**Requirements:**
Leave the pictures out, and retype all of the material exactly as written.

**Recorded data:**
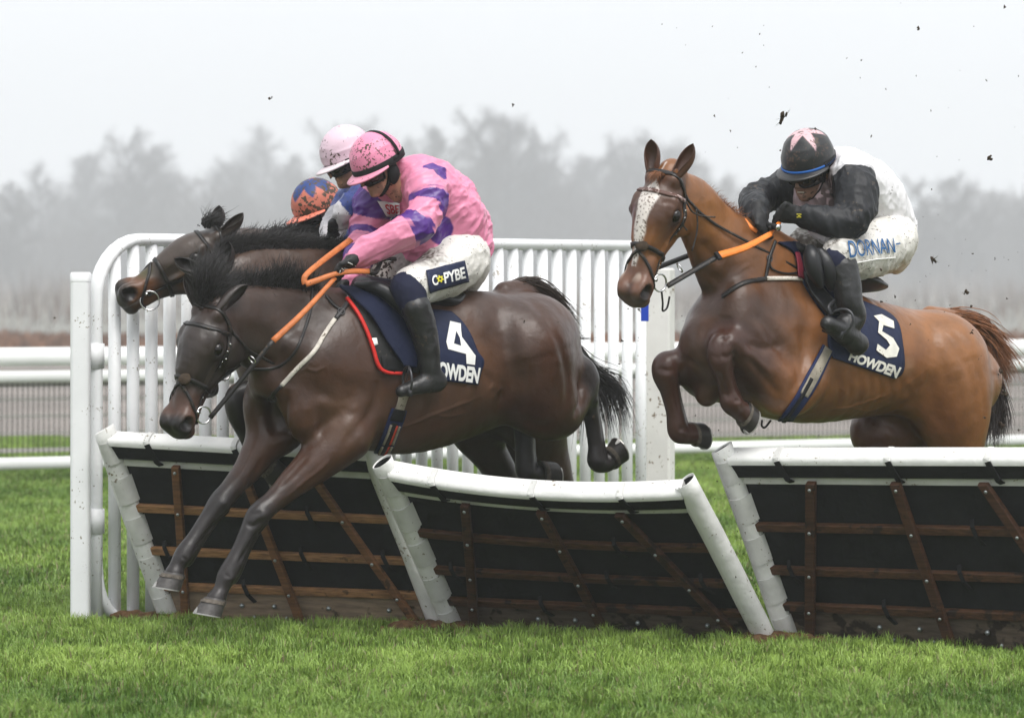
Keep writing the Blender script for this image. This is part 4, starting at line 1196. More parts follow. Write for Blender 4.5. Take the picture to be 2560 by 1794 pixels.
H5['carve'] = [
    ([G(520, 90), G(480, 250), G(440, 420)], .016, .04), ([G(400, 130), G(380, 300), G(400, 450)], .008, .03),
    ([G(650, 50), G(800, 190), G(860, 330)], .012, .04), ([G(955, 140), G(985, 300), G(950, 480), G(870, 600)], .014, .03),
    ([G(700, 120), G(760, 260), G(850, 330)], -.006, .03),
    ([G(620, 255), G(740, 290), G(850, 270)], .010, .02), ([G(640, 330), G(740, 460), G(840, 580)], .011, .02), ([G(600, 290), G(700, 370), G(800, 450)], -.005, .016),
    ([G(480, 330), G(530, 340), G(575, 300)], .006, .014), ([G(480, 205), G(510, 225), G(545, 205)], .005, .012),
    ([G(470, 420), G(500, 520), G(530, 600)], .006, .012), ([G(190, 450), G(215, 560), G(235, 680)], .007, .012), ([G(100, 400), G(150, 420), G(215, 420)], .006, .014),
    ([G(560, 600), G(600, 600)], .007, .012), ([G(230, 770), G(290, 770)], .007, .012),
    ([G(250, 340), G(350, 400), G(420, 480)], .008, .02),
    ([G(1600, 500), G(1625, 590), G(1530, 650)], .009, .04), ([G(1590, 470), G(1625, 520), G(1640, 570)], -.004, .02),
    ([G(1850, 230), G(1960, 400), G(2010, 600), G(2020, 800)], .010, .035), ([G(1690, 430), G(1750, 600), G(1800, 800)], .011, .045), ([G(1840, 140), G(1980, 320), G(2050, 560), G(2060, 760)], .006, .025),
    ([G(1750, 180), G(1850, 330), G(1900, 480)], -.006, .04), ([G(1450, 720), G(1600, 800), G(1720, 860)], .008, .03),
    ([G(1120, 650), G(1250, 640), G(1380, 600), G(1500, 560)], -.0035, .008), ([G(1250, 640), G(1350, 660), G(1460, 640)], -.003, .007),
    ([E(700, 860), E(800, 960), E(900, 1020)], .011, .03), ([E(720, 560), E(900, 740), E(1100, 960)], .007, .05), ([E(680, 1050), E(760, 1100), E(900, 1180)], .008, .03),
    ([E(900, 990), E(950, 940), E(1000, 900)], -.003, .008), ([E(960, 1120), E(1030, 1060), E(1080, 1040)], -.003, .008),
    ([E(400, 760), E(360, 880), E(330, 980)], -.003, .008), ([E(540, 700), E(520, 820), E(480, 900)], .006, .02), ([E(440, 600), E(500, 590), E(560, 620)], .004, .012),
    ([E(330, 960), E(400, 980), E(440, 1020)], .004, .012), ([E(640, 700), E(650, 820), E(600, 940)], -.003, .01)]
for i in range(7):
    x = 1180 + i*62
    H5['carve'].append(([G(x, 420), G(x + 14, 540), G(x - 6, 640)], .004, .02))
horse5, bv5, v5 = horse('5', 'chestnut horse with a white blaze and cloth numbered 5, knees tucked over the hurdle', R5, HF5, H5, .0065, EAR5)
hoof(horse5, a5(G(620, 668), .16), a5(G(662, 690), .16), V(-.25, -.4, -.9), .056, ('hoof_dark',))
hoof(horse5, a5(G(310, 795), -.12), a5(G(372, 780), -.12), V(.1, 0, -1), .054, ('hoof_dark',))
hoof(horse5, a5(G(1885, 1650), .14), a5(G(1860, 1730), .14), R5.f, .056, ('hoof_dark',))
hoof(horse5, a5(G(1625, 1630), -.14), a5(G(1600, 1710), -.14), R5.f, .056, ('hoof_dark',))
# ---- the two dark horses on the far side
def headD(x, y, z, w):
    return [(lerpmask(x, .4, .5), (.06, .035, .024)), (lerpmask(x, .52, .56), (.016, .012, .011))]
RD = Rig((850, 850), 16.12, 36)
HFD = HeadFrame(RD.at((533, 676), .02), V(-.1, -.1, -.58), yawed(34), .98, 1.0)
HD = dict(
    trunk=[((690, 900), 0, .2, .18), ((800, 860), 0, .34, .25), ((950, 890), 0, .355, .28), ((1090, 925), 0, .32, .28), ((1190, 945), 0, .28, .26), ((1270, 970), 0, .25, .24), ((1320, 1000), 0, .18, .18)],
    neck=[((880, 800), 0, .3, .18), ((800, 748), 0, .25, .13), ((700, 722), 0, .2, .11), ((610, 700), .01, .14, .09)],
    legs=[
        [((760, 960), .13, .12, .2), ((700, 975), .13, .09, .6), ((640, 985), .13, .07, 1), ((598, 990), .13, .062, 1), ((596, 1030), .13, .056, 1), ((618, 1090), .13, .042, 1), ((645, 1140), .13, .048, 1), ((668, 1155), .13, .044, 1)],
        [((800, 1000), -.1, .11, .2), ((760, 1050), -.1, .075, .6), ((735, 1090), -.1, .06, 1), ((770, 1150), -.1, .042, 1), ((805, 1185), -.1, .046, 1), ((820, 1190), -.1, .044, 1)],
        [((1290, 960), .13, .21, 0), ((1335, 1060), .13, .16, 0), ((1365, 1120), .13, .11, 0), ((1385, 1180), .13, .09, .3), ((1410, 1260), .13, .06, 1), ((1400, 1400), .13, .042, 1), ((1385, 1480), .13, .048, 1)],
        [((1230, 960), -.13, .2, 0), ((1190, 1050), -.13, .15, .1), ((1215, 1120), -.13, .1, .3), ((1260, 1190), -.13, .075, .6), ((1290, 1260), -.13, .056, 1), ((1280, 1400), -.13, .042, 1), ((1260, 1480), -.13, .048, 1)]],
    carve=[([A(850, 760), A(1000, 745), A(1150, 760)], -.004, .012), ([A(900, 800), A(1100, 830), A(1300, 880)], .006, .04)], muscle=[((680, 960), .08, (.1, .16, .1), .04, None), ((1270, 930), .1, (.18, .18, .13), .07, None)],
    hollow=[], base=(.058, .03, .02), points=(.014, .011, .011), patch=[], headcol=headD, earcol=(.02, .016, .015))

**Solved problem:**
Keep writing the Blender script for this image. This is part 4, starting at line 1196. More parts follow. Write for Blender 4.5. Take the picture to be 2560 by 1794 pixels.
H5['carve'] = [
    ([G(520, 90), G(480, 250), G(440, 420)], .016, .04), ([G(400, 130), G(380, 300), G(400, 450)], .008, .03),
    ([G(650, 50), G(800, 190), G(860, 330)], .012, .04), ([G(955, 140), G(985, 300), G(950, 480), G(870, 600)], .014, .03),
    ([G(700, 120), G(760, 260), G(850, 330)], -.006, .03),
    ([G(620, 255), G(740, 290), G(850, 270)], .010, .02), ([G(640, 330), G(740, 460), G(840, 580)], .011, .02), ([G(600, 290), G(700, 370), G(800, 450)], -.005, .016),
    ([G(480, 330), G(530, 340), G(575, 300)], .006, .014), ([G(480, 205), G(510, 225), G(545, 205)], .005, .012),
    ([G(470, 420), G(500, 520), G(530, 600)], .006, .012), ([G(190, 450), G(215, 560), G(235, 680)], .007, .012), ([G(100, 400), G(150, 420), G(215, 420)], .006, .014),
    ([G(560, 600), G(600, 600)], .007, .012), ([G(230, 770), G(290, 770)], .007, .012),
    ([G(250, 340), G(350, 400), G(420, 480)], .008, .02),
    ([G(1600, 500), G(1625, 590), G(1530, 650)], .009, .04), ([G(1590, 470), G(1625, 520), G(1640, 570)], -.004, .02),
    ([G(1850, 230), G(1960, 400), G(2010, 600), G(2020, 800)], .010, .035), ([G(1690, 430), G(1750, 600), G(1800, 800)], .011, .045), ([G(1840, 140), G(1980, 320), G(2050, 560), G(2060, 760)], .006, .025),
    ([G(1750, 180), G(1850, 330), G(1900, 480)], -.006, .04), ([G(1450, 720), G(1600, 800), G(1720, 860)], .008, .03),
    ([G(1120, 650), G(1250, 640), G(1380, 600), G(1500, 560)], -.0035, .008), ([G(1250, 640), G(1350, 660), G(1460, 640)], -.003, .007),
    ([E(700, 860), E(800, 960), E(900, 1020)], .011, .03), ([E(720, 560), E(900, 740), E(1100, 960)], .007, .05), ([E(680, 1050), E(760, 1100), E(900, 1180)], .008, .03),
    ([E(900, 990), E(950, 940), E(1000, 900)], -.003, .008), ([E(960, 1120), E(1030, 1060), E(1080, 1040)], -.003, .008),
    ([E(400, 760), E(360, 880), E(330, 980)], -.003, .008), ([E(540, 700), E(520, 820), E(480, 900)], .006, .02), ([E(440, 600), E(500, 590), E(560, 620)], .004, .012),
    ([E(330, 960), E(400, 980), E(440, 1020)], .004, .012), ([E(640, 700), E(650, 820), E(600, 940)], -.003, .01)]
for i in range(7):
    x = 1180 + i*62
    H5['carve'].append(([G(x, 420), G(x + 14, 540), G(x - 6, 640)], .004, .02))
horse5, bv5, v5 = horse('5', 'chestnut horse with a white blaze and cloth numbered 5, knees tucked over the hurdle', R5, HF5, H5, .0065, EAR5)
hoof(horse5, a5(G(620, 668), .16), a5(G(662, 690), .16), V(-.25, -.4, -.9), .056, ('hoof_dark',))
hoof(horse5, a5(G(310, 795), -.12), a5(G(372, 780), -.12), V(.1, 0, -1), .054, ('hoof_dark',))
hoof(horse5, a5(G(1885, 1650), .14), a5(G(1860, 1730), .14), R5.f, .056, ('hoof_dark',))
hoof(horse5, a5(G(1625, 1630), -.14), a5(G(1600, 1710), -.14), R5.f, .056, ('hoof_dark',))
# ---- the two dark horses on the far side
def headD(x, y, z, w):
    return [(lerpmask(x, .4, .5), (.06, .035, .024)), (lerpmask(x, .52, .56), (.016, .012, .011))]
RD = Rig((850, 850), 16.12, 36)
HFD = HeadFrame(RD.at((533, 676), .02), V(-.1, -.1, -.58), yawed(34), .98, 1.0)
HD = dict(
    trunk=[((690, 900), 0, .2, .18), ((800, 860), 0, .34, .25), ((950, 890), 0, .355, .28), ((1090, 925), 0, .32, .28), ((1190, 945), 0, .28, .26), ((1270, 970), 0, .25, .24), ((1320, 1000), 0, .18, .18)],
    neck=[((880, 800), 0, .3, .18), ((800, 748), 0, .25, .13), ((700, 722), 0, .2, .11), ((610, 700), .01, .14, .09)],
    legs=[
        [((760, 960), .13, .12, .2), ((700, 975), .13, .09, .6), ((640, 985), .13, .07, 1), ((598, 990), .13, .062, 1), ((596, 1030), .13, .056, 1), ((618, 1090), .13, .042, 1), ((645, 1140), .13, .048, 1), ((668, 1155), .13, .044, 1)],
        [((800, 1000), -.1, .11, .2), ((760, 1050), -.1, .075, .6), ((735, 1090), -.1, .06, 1), ((770, 1150), -.1, .042, 1), ((805, 1185), -.1, .046, 1), ((820, 1190), -.1, .044, 1)],
        [((1290, 960), .13, .21, 0), ((1335, 1060), .13, .16, 0), ((1365, 1120), .13, .11, 0), ((1385, 1180), .13, .09, .3), ((1410, 1260), .13, .06, 1), ((1400, 1400), .13, .042, 1), ((1385, 1480), .13, .048, 1)],
        [((1230, 960), -.13, .2, 0), ((1190, 1050), -.13, .15, .1), ((1215, 1120), -.13, .1, .3), ((1260, 1190), -.13, .075, .6), ((1290, 1260), -.13, .056, 1), ((1280, 1400), -.13, .042, 1), ((1260, 1480), -.13, .048, 1)]],
    carve=[([A(850, 760), A(1000, 745), A(1150, 760)], -.004, .012), ([A(900, 800), A(1100, 830), A(1300, 880)], .006, .04)], muscle=[((680, 960), .08, (.1, .16, .1), .04, None), ((1270, 930), .1, (.18, .18, .13), .07, None)],
    hollow=[], base=(.058, .03, .02), points=(.014, .011, .011), patch=[], headcol=headD, earcol=(.02, .016, .015))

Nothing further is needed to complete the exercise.